== SET PROBLEM ==
The data below should be restated word for word, with every picture omitted.

****************

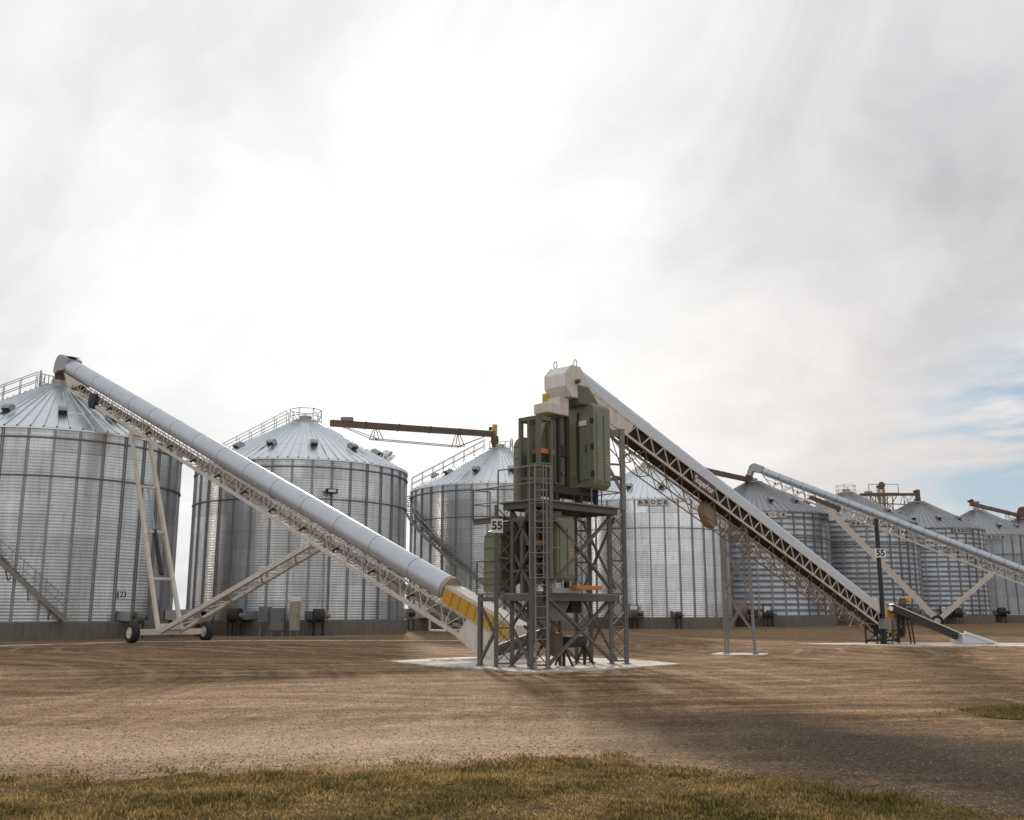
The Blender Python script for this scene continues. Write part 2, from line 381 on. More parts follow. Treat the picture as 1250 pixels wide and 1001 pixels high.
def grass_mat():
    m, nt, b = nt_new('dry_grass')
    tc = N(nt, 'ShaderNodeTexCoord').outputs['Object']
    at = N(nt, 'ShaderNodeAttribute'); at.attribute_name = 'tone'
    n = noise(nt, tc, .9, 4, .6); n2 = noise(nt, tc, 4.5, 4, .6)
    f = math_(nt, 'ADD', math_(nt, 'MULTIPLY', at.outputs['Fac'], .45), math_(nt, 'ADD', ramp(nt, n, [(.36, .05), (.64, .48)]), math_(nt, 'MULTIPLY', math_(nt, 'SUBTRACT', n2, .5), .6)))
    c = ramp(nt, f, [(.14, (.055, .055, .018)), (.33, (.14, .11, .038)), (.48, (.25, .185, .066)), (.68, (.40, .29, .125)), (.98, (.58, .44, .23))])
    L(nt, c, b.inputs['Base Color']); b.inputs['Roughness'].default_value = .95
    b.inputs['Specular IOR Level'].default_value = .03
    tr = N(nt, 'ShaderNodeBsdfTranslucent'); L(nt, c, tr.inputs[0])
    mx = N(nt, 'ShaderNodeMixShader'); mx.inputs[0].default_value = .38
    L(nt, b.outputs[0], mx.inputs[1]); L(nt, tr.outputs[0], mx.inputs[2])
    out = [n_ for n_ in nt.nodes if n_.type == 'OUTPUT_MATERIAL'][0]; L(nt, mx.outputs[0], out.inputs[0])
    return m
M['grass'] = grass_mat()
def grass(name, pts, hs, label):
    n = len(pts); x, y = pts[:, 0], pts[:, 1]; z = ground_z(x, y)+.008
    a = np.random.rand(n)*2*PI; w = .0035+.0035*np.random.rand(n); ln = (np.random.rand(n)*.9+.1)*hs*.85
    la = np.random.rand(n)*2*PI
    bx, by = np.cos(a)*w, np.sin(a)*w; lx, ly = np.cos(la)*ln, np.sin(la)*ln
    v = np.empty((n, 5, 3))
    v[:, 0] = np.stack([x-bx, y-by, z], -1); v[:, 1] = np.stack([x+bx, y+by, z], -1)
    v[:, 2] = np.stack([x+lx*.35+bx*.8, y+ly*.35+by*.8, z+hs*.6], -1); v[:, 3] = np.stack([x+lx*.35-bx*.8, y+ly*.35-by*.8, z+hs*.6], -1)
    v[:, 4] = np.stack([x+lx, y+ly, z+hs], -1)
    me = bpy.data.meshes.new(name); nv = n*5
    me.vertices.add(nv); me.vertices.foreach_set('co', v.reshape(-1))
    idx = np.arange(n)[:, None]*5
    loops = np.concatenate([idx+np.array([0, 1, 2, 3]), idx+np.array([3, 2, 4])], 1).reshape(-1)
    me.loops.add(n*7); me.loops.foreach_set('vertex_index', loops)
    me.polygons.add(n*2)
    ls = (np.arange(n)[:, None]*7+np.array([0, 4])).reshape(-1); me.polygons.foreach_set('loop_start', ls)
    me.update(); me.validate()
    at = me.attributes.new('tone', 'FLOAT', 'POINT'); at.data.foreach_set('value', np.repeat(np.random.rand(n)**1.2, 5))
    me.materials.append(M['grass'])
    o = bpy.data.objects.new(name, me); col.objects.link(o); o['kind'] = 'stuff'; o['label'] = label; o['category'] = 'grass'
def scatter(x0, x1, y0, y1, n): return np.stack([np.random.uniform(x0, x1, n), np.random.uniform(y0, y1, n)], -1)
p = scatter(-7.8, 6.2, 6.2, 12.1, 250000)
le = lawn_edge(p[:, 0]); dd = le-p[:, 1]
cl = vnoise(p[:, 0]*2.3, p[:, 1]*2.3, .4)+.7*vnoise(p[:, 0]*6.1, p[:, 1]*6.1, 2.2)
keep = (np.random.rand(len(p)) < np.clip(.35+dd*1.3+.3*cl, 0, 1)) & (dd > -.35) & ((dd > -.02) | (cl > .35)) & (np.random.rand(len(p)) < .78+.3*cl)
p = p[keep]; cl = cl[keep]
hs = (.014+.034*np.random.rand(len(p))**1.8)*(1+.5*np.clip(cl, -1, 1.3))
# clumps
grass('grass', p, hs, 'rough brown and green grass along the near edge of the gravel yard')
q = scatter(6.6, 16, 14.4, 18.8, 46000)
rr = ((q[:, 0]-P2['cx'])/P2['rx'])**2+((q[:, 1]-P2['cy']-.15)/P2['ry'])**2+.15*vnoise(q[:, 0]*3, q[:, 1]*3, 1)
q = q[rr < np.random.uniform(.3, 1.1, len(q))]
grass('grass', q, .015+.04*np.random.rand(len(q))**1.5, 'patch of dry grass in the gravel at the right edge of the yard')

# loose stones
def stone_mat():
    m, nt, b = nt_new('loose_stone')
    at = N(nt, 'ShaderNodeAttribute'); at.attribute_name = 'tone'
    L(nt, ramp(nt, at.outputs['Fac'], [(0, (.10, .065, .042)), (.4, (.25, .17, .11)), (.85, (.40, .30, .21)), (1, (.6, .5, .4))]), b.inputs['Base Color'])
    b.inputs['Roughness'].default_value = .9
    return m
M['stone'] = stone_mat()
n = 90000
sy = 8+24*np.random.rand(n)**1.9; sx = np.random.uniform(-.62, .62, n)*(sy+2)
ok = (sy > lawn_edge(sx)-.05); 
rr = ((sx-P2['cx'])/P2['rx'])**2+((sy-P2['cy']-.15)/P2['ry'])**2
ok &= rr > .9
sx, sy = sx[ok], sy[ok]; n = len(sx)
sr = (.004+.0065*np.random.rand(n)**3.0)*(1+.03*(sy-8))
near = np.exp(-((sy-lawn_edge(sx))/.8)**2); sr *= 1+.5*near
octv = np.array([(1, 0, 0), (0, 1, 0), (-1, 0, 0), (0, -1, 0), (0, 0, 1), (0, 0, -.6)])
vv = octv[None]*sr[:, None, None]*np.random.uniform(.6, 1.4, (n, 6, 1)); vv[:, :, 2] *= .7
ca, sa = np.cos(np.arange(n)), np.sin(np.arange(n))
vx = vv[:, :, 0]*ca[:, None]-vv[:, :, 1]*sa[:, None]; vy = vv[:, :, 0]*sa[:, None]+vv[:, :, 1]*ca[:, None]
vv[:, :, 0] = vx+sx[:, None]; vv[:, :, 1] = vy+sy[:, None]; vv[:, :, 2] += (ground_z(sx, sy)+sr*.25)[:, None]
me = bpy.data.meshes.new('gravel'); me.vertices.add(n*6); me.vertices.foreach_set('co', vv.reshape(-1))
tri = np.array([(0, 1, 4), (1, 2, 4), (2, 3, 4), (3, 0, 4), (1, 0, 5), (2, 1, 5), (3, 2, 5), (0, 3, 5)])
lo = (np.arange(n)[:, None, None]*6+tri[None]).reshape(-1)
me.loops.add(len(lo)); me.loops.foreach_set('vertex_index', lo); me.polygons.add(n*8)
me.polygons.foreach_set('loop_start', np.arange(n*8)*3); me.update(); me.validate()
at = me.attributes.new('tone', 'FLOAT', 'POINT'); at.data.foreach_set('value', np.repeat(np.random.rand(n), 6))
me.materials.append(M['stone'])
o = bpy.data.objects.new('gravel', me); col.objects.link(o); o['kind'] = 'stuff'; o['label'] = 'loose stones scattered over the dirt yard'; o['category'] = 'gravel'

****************

== RESPONSE BELOW ==
The Blender Python script for this scene continues. Write part 2, from line 381 on. More parts follow. Treat the picture as 1250 pixels wide and 1001 pixels high.
def grass_mat():
    m, nt, b = nt_new('dry_grass')
    tc = N(nt, 'ShaderNodeTexCoord').outputs['Object']
    at = N(nt, 'ShaderNodeAttribute'); at.attribute_name = 'tone'
    n = noise(nt, tc, .9, 4, .6); n2 = noise(nt, tc, 4.5, 4, .6)
    f = math_(nt, 'ADD', math_(nt, 'MULTIPLY', at.outputs['Fac'], .45), math_(nt, 'ADD', ramp(nt, n, [(.36, .05), (.64, .48)]), math_(nt, 'MULTIPLY', math_(nt, 'SUBTRACT', n2, .5), .6)))
    c = ramp(nt, f, [(.14, (.055, .055, .018)), (.33, (.14, .11, .038)), (.48, (.25, .185, .066)), (.68, (.40, .29, .125)), (.98, (.58, .44, .23))])
    L(nt, c, b.inputs['Base Color']); b.inputs['Roughness'].default_value = .95
    b.inputs['Specular IOR Level'].default_value = .03
    tr = N(nt, 'ShaderNodeBsdfTranslucent'); L(nt, c, tr.inputs[0])
    mx = N(nt, 'ShaderNodeMixShader'); mx.inputs[0].default_value = .38
    L(nt, b.outputs[0], mx.inputs[1]); L(nt, tr.outputs[0], mx.inputs[2])
    out = [n_ for n_ in nt.nodes if n_.type == 'OUTPUT_MATERIAL'][0]; L(nt, mx.outputs[0], out.inputs[0])
    return m
M['grass'] = grass_mat()
def grass(name, pts, hs, label):
    n = len(pts); x, y = pts[:, 0], pts[:, 1]; z = ground_z(x, y)+.008
    a = np.random.rand(n)*2*PI; w = .0035+.0035*np.random.rand(n); ln = (np.random.rand(n)*.9+.1)*hs*.85
    la = np.random.rand(n)*2*PI
    bx, by = np.cos(a)*w, np.sin(a)*w; lx, ly = np.cos(la)*ln, np.sin(la)*ln
    v = np.empty((n, 5, 3))
    v[:, 0] = np.stack([x-bx, y-by, z], -1); v[:, 1] = np.stack([x+bx, y+by, z], -1)
    v[:, 2] = np.stack([x+lx*.35+bx*.8, y+ly*.35+by*.8, z+hs*.6], -1); v[:, 3] = np.stack([x+lx*.35-bx*.8, y+ly*.35-by*.8, z+hs*.6], -1)
    v[:, 4] = np.stack([x+lx, y+ly, z+hs], -1)
    me = bpy.data.meshes.new(name); nv = n*5
    me.vertices.add(nv); me.vertices.foreach_set('co', v.reshape(-1))
    idx = np.arange(n)[:, None]*5
    loops = np.concatenate([idx+np.array([0, 1, 2, 3]), idx+np.array([3, 2, 4])], 1).reshape(-1)
    me.loops.add(n*7); me.loops.foreach_set('vertex_index', loops)
    me.polygons.add(n*2)
    ls = (np.arange(n)[:, None]*7+np.array([0, 4])).reshape(-1); me.polygons.foreach_set('loop_start', ls)
    me.update(); me.validate()
    at = me.attributes.new('tone', 'FLOAT', 'POINT'); at.data.foreach_set('value', np.repeat(np.random.rand(n)**1.2, 5))
    me.materials.append(M['grass'])
    o = bpy.data.objects.new(name, me); col.objects.link(o); o['kind'] = 'stuff'; o['label'] = label; o['category'] = 'grass'
def scatter(x0, x1, y0, y1, n): return np.stack([np.random.uniform(x0, x1, n), np.random.uniform(y0, y1, n)], -1)
p = scatter(-7.8, 6.2, 6.2, 12.1, 250000)
le = lawn_edge(p[:, 0]); dd = le-p[:, 1]
cl = vnoise(p[:, 0]*2.3, p[:, 1]*2.3, .4)+.7*vnoise(p[:, 0]*6.1, p[:, 1]*6.1, 2.2)
keep = (np.random.rand(len(p)) < np.clip(.35+dd*1.3+.3*cl, 0, 1)) & (dd > -.35) & ((dd > -.02) | (cl > .35)) & (np.random.rand(len(p)) < .78+.3*cl)
p = p[keep]; cl = cl[keep]
hs = (.014+.034*np.random.rand(len(p))**1.8)*(1+.5*np.clip(cl, -1, 1.3))
# clumps
grass('grass', p, hs, 'rough brown and green grass along the near edge of the gravel yard')
q = scatter(6.6, 16, 14.4, 18.8, 46000)
rr = ((q[:, 0]-P2['cx'])/P2['rx'])**2+((q[:, 1]-P2['cy']-.15)/P2['ry'])**2+.15*vnoise(q[:, 0]*3, q[:, 1]*3, 1)
q = q[rr < np.random.uniform(.3, 1.1, len(q))]
grass('grass', q, .015+.04*np.random.rand(len(q))**1.5, 'patch of dry grass in the gravel at the right edge of the yard')

# loose stones
def stone_mat():
    m, nt, b = nt_new('loose_stone')
    at = N(nt, 'ShaderNodeAttribute'); at.attribute_name = 'tone'
    L(nt, ramp(nt, at.outputs['Fac'], [(0, (.10, .065, .042)), (.4, (.25, .17, .11)), (.85, (.40, .30, .21)), (1, (.6, .5, .4))]), b.inputs['Base Color'])
    b.inputs['Roughness'].default_value = .9
    return m
M['stone'] = stone_mat()
n = 90000
sy = 8+24*np.random.rand(n)**1.9; sx = np.random.uniform(-.62, .62, n)*(sy+2)
ok = (sy > lawn_edge(sx)-.05); 
rr = ((sx-P2['cx'])/P2['rx'])**2+((sy-P2['cy']-.15)/P2['ry'])**2
ok &= rr > .9
sx, sy = sx[ok], sy[ok]; n = len(sx)
sr = (.004+.0065*np.random.rand(n)**3.0)*(1+.03*(sy-8))
near = np.exp(-((sy-lawn_edge(sx))/.8)**2); sr *= 1+.5*near
octv = np.array([(1, 0, 0), (0, 1, 0), (-1, 0, 0), (0, -1, 0), (0, 0, 1), (0, 0, -.6)])
vv = octv[None]*sr[:, None, None]*np.random.uniform(.6, 1.4, (n, 6, 1)); vv[:, :, 2] *= .7
ca, sa = np.cos(np.arange(n)), np.sin(np.arange(n))
vx = vv[:, :, 0]*ca[:, None]-vv[:, :, 1]*sa[:, None]; vy = vv[:, :, 0]*sa[:, None]+vv[:, :, 1]*ca[:, None]
vv[:, :, 0] = vx+sx[:, None]; vv[:, :, 1] = vy+sy[:, None]; vv[:, :, 2] += (ground_z(sx, sy)+sr*.25)[:, None]
me = bpy.data.meshes.new('gravel'); me.vertices.add(n*6); me.vertices.foreach_set('co', vv.reshape(-1))
tri = np.array([(0, 1, 4), (1, 2, 4), (2, 3, 4), (3, 0, 4), (1, 0, 5), (2, 1, 5), (3, 2, 5), (0, 3, 5)])
lo = (np.arange(n)[:, None, None]*6+tri[None]).reshape(-1)
me.loops.add(len(lo)); me.loops.foreach_set('vertex_index', lo); me.polygons.add(n*8)
me.polygons.foreach_set('loop_start', np.arange(n*8)*3); me.update(); me.validate()
at = me.attributes.new('tone', 'FLOAT', 'POINT'); at.data.foreach_set('value', np.repeat(np.random.rand(n), 6))
me.materials.append(M['stone'])
o = bpy.data.objects.new('gravel', me); col.objects.link(o); o['kind'] = 'stuff'; o['label'] = 'loose stones scattered over the dirt yard'; o['category'] = 'gravel'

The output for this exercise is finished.